■ **Exercise task**:
Write out the full listing exactly as given, minus the images.

■ **Given material**:
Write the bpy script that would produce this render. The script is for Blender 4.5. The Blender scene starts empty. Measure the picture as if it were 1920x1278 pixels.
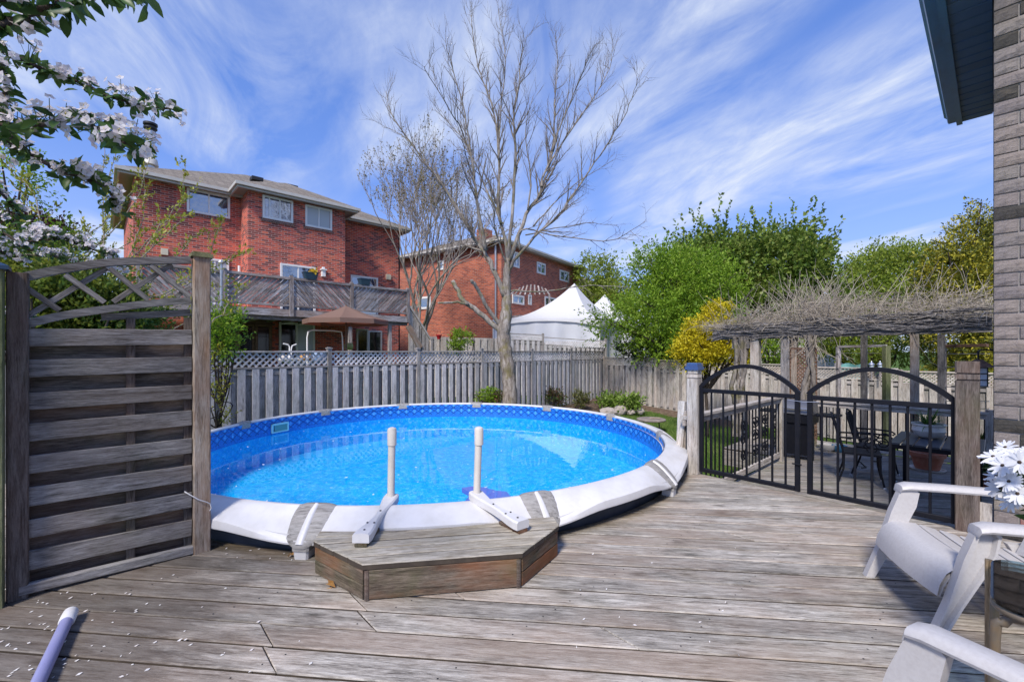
import bpy, bmesh, math, random
import numpy as np
from mathutils import Vector, Matrix

# ------------------------------------------------------------------ camera, sky, sun, exposure
SC = bpy.context.scene
COL = SC.collection
F, CX, HY, H = 820.0, 960.0, 658.0, 1.4          # focal (px of the 1920 px photo), centre, horizon, eye height

cam_data = bpy.data.cameras.new('camera')
cam = bpy.data.objects.new('camera', cam_data)
COL.objects.link(cam)
cam.location = (0, 0, H)
cam.rotation_euler = (math.pi / 2, 0, 0)
cam_data.sensor_width = 36.0
cam_data.lens = F / 1920.0 * 36.0
cam_data.shift_y = (HY - 639.0) / 1920.0
cam_data.clip_start = 0.02
cam_data.clip_end = 3000
SC.camera = cam

SUN_EL = math.radians(48)
SUN_AZ = math.radians(-156)                       # from +Y towards +X
sun_dir = Vector((math.sin(SUN_AZ) * math.cos(SUN_EL), math.cos(SUN_AZ) * math.cos(SUN_EL), math.sin(SUN_EL)))

world = bpy.data.worlds.new('World')
SC.world = world
world.use_nodes = True
wt = world.node_tree
for n_ in list(wt.nodes):
    wt.nodes.remove(n_)
def wn(t, **kw):
    n = wt.nodes.new(t)
    for k, v in kw.items():
        setattr(n, k, v)
    return n
w_out = wn('ShaderNodeOutputWorld')
w_bg = wn('ShaderNodeBackground')
w_bg.inputs['Strength'].default_value = 0.15
w_sky = wn('ShaderNodeTexSky', sky_type='NISHITA')
w_sky.sun_disc = False
w_sky.sun_elevation = SUN_EL
w_sky.sun_rotation = SUN_AZ
w_sky.air_density = 1.0
w_sky.dust_density = 0.6
w_sky.ozone_density = 4.0
# thin cirrus: noise on the direction projected to a high flat layer
w_tc = wn('ShaderNodeTexCoord')
w_sep = wn('ShaderNodeSeparateXYZ')
wt.links.new(w_tc.outputs['Generated'], w_sep.inputs[0])
def wmath(op, a, b=None):
    n = wn('ShaderNodeMath', operation=op)
    for i, v in enumerate((a, b)):
        if v is None: continue
        if isinstance(v, (int, float)): n.inputs[i].default_value = v
        else: wt.links.new(v, n.inputs[i])
    return n.outputs[0]
zc = wmath('MAXIMUM', wmath('ADD', w_sep.outputs[2], 0.10), 0.03)
px_ = wmath('DIVIDE', w_sep.outputs[0], zc)
py_ = wmath('DIVIDE', w_sep.outputs[1], zc)
w_cmb = wn('ShaderNodeCombineXYZ')
wt.links.new(px_, w_cmb.inputs[0]); wt.links.new(py_, w_cmb.inputs[1])
def wnoise(scale_xy, rot, scale, detail, rough, dist, off=(0, 0, 0)):
    m0 = wn('ShaderNodeMapping')
    m0.inputs['Rotation'].default_value = (0, 0, math.radians(-rot))
    wt.links.new(w_cmb.outputs[0], m0.inputs[0])
    m = wn('ShaderNodeMapping')
    m.inputs['Scale'].default_value = (scale_xy[0], scale_xy[1], 1)
    m.inputs['Location'].default_value = off
    wt.links.new(m0.outputs[0], m.inputs[0])
    n = wn('ShaderNodeTexNoise')
    n.inputs['Scale'].default_value = scale
    n.inputs['Detail'].default_value = detail
    n.inputs['Roughness'].default_value = rough
    n.inputs['Distortion'].default_value = dist
    wt.links.new(m.outputs[0], n.inputs['Vector'])
    return n.outputs['Fac']
def wramp(fac, stops):
    r = wn('ShaderNodeValToRGB')
    els = r.color_ramp.elements
    while len(els) < len(stops): els.new(0.5)
    for e, (p, v) in zip(els, stops):
        e.position = p; e.color = (v, v, v, 1)
    wt.links.new(fac, r.inputs[0])
    return r.outputs[0]
c_big = wramp(wnoise((0.7, 1.2), 108, 0.85, 3, 0.5, 0.4, (3.1, 1.7, 0)), [(0.42, 0.0), (0.60, 1)])
c_streak = wramp(wnoise((0.65, 1.35), 112, 1.5, 8, 0.60, 1.2, (1.4, 5.2, 0)), [(0.32, 0), (0.74, 1)])
c_fine = wramp(wnoise((0.6, 1.6), 104, 6.0, 8, 0.68, 0.6, (7.7, 2.1, 0)), [(0.25, 0.45), (0.75, 1)])
c_veil = wramp(w_sep.outputs[2], [(0.0, 0.72), (0.14, 0.36), (0.36, 0.08), (0.8, 0.02)])
c1 = wmath('MULTIPLY', wmath('MULTIPLY', c_big, c_streak), c_fine)
c2 = wmath('MINIMUM', wmath('ADD', wmath('MULTIPLY', c1, 1.35), wmath('MULTIPLY', c_veil, 0.9)), 0.93)
w_tint = wn('ShaderNodeMix', data_type='RGBA', blend_type='MULTIPLY')
w_tint.inputs['Factor'].default_value = 1.0
w_gam = wn('ShaderNodeGamma'); w_gam.inputs[1].default_value = 0.62
wt.links.new(w_sky.outputs[0], w_gam.inputs[0])
wt.links.new(w_gam.outputs[0], w_tint.inputs['A'])
w_tint.inputs['B'].default_value = (0.240, 0.395, 0.78, 1)
w_mix = wn('ShaderNodeMix', data_type='RGBA')
wt.links.new(c2, w_mix.inputs['Factor'])
wt.links.new(w_tint.outputs['Result'], w_mix.inputs['A'])
w_mix.inputs['B'].default_value = (1.58, 1.73, 2.05, 1)
wt.links.new(w_mix.outputs['Result'], w_bg.inputs['Color'])
wt.links.new(w_bg.outputs[0], w_out.inputs['Surface'])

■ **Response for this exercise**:
Write the bpy script that would produce this render. The script is for Blender 4.5. The Blender scene starts empty. Measure the picture as if it were 1920x1278 pixels.
import bpy, bmesh, math, random
import numpy as np
from mathutils import Vector, Matrix

# ------------------------------------------------------------------ camera, sky, sun, exposure
SC = bpy.context.scene
COL = SC.collection
F, CX, HY, H = 820.0, 960.0, 658.0, 1.4          # focal (px of the 1920 px photo), centre, horizon, eye height

cam_data = bpy.data.cameras.new('camera')
cam = bpy.data.objects.new('camera', cam_data)
COL.objects.link(cam)
cam.location = (0, 0, H)
cam.rotation_euler = (math.pi / 2, 0, 0)
cam_data.sensor_width = 36.0
cam_data.lens = F / 1920.0 * 36.0
cam_data.shift_y = (HY - 639.0) / 1920.0
cam_data.clip_start = 0.02
cam_data.clip_end = 3000
SC.camera = cam

SUN_EL = math.radians(48)
SUN_AZ = math.radians(-156)                       # from +Y towards +X
sun_dir = Vector((math.sin(SUN_AZ) * math.cos(SUN_EL), math.cos(SUN_AZ) * math.cos(SUN_EL), math.sin(SUN_EL)))

world = bpy.data.worlds.new('World')
SC.world = world
world.use_nodes = True
wt = world.node_tree
for n_ in list(wt.nodes):
    wt.nodes.remove(n_)
def wn(t, **kw):
    n = wt.nodes.new(t)
    for k, v in kw.items():
        setattr(n, k, v)
    return n
w_out = wn('ShaderNodeOutputWorld')
w_bg = wn('ShaderNodeBackground')
w_bg.inputs['Strength'].default_value = 0.15
w_sky = wn('ShaderNodeTexSky', sky_type='NISHITA')
w_sky.sun_disc = False
w_sky.sun_elevation = SUN_EL
w_sky.sun_rotation = SUN_AZ
w_sky.air_density = 1.0
w_sky.dust_density = 0.6
w_sky.ozone_density = 4.0
# thin cirrus: noise on the direction projected to a high flat layer
w_tc = wn('ShaderNodeTexCoord')
w_sep = wn('ShaderNodeSeparateXYZ')
wt.links.new(w_tc.outputs['Generated'], w_sep.inputs[0])
def wmath(op, a, b=None):
    n = wn('ShaderNodeMath', operation=op)
    for i, v in enumerate((a, b)):
        if v is None: continue
        if isinstance(v, (int, float)): n.inputs[i].default_value = v
        else: wt.links.new(v, n.inputs[i])
    return n.outputs[0]
zc = wmath('MAXIMUM', wmath('ADD', w_sep.outputs[2], 0.10), 0.03)
px_ = wmath('DIVIDE', w_sep.outputs[0], zc)
py_ = wmath('DIVIDE', w_sep.outputs[1], zc)
w_cmb = wn('ShaderNodeCombineXYZ')
wt.links.new(px_, w_cmb.inputs[0]); wt.links.new(py_, w_cmb.inputs[1])
def wnoise(scale_xy, rot, scale, detail, rough, dist, off=(0, 0, 0)):
    m0 = wn('ShaderNodeMapping')
    m0.inputs['Rotation'].default_value = (0, 0, math.radians(-rot))
    wt.links.new(w_cmb.outputs[0], m0.inputs[0])
    m = wn('ShaderNodeMapping')
    m.inputs['Scale'].default_value = (scale_xy[0], scale_xy[1], 1)
    m.inputs['Location'].default_value = off
    wt.links.new(m0.outputs[0], m.inputs[0])
    n = wn('ShaderNodeTexNoise')
    n.inputs['Scale'].default_value = scale
    n.inputs['Detail'].default_value = detail
    n.inputs['Roughness'].default_value = rough
    n.inputs['Distortion'].default_value = dist
    wt.links.new(m.outputs[0], n.inputs['Vector'])
    return n.outputs['Fac']
def wramp(fac, stops):
    r = wn('ShaderNodeValToRGB')
    els = r.color_ramp.elements
    while len(els) < len(stops): els.new(0.5)
    for e, (p, v) in zip(els, stops):
        e.position = p; e.color = (v, v, v, 1)
    wt.links.new(fac, r.inputs[0])
    return r.outputs[0]
c_big = wramp(wnoise((0.7, 1.2), 108, 0.85, 3, 0.5, 0.4, (3.1, 1.7, 0)), [(0.42, 0.0), (0.60, 1)])
c_streak = wramp(wnoise((0.65, 1.35), 112, 1.5, 8, 0.60, 1.2, (1.4, 5.2, 0)), [(0.32, 0), (0.74, 1)])
c_fine = wramp(wnoise((0.6, 1.6), 104, 6.0, 8, 0.68, 0.6, (7.7, 2.1, 0)), [(0.25, 0.45), (0.75, 1)])
c_veil = wramp(w_sep.outputs[2], [(0.0, 0.72), (0.14, 0.36), (0.36, 0.08), (0.8, 0.02)])
c1 = wmath('MULTIPLY', wmath('MULTIPLY', c_big, c_streak), c_fine)
c2 = wmath('MINIMUM', wmath('ADD', wmath('MULTIPLY', c1, 1.35), wmath('MULTIPLY', c_veil, 0.9)), 0.93)
w_tint = wn('ShaderNodeMix', data_type='RGBA', blend_type='MULTIPLY')
w_tint.inputs['Factor'].default_value = 1.0
w_gam = wn('ShaderNodeGamma'); w_gam.inputs[1].default_value = 0.62
wt.links.new(w_sky.outputs[0], w_gam.inputs[0])
wt.links.new(w_gam.outputs[0], w_tint.inputs['A'])
w_tint.inputs['B'].default_value = (0.240, 0.395, 0.78, 1)
w_mix = wn('ShaderNodeMix', data_type='RGBA')
wt.links.new(c2, w_mix.inputs['Factor'])
wt.links.new(w_tint.outputs['Result'], w_mix.inputs['A'])
w_mix.inputs['B'].default_value = (1.58, 1.73, 2.05, 1)
wt.links.new(w_mix.outputs['Result'], w_bg.inputs['Color'])
wt.links.new(w_bg.outputs[0], w_out.inputs['Surface'])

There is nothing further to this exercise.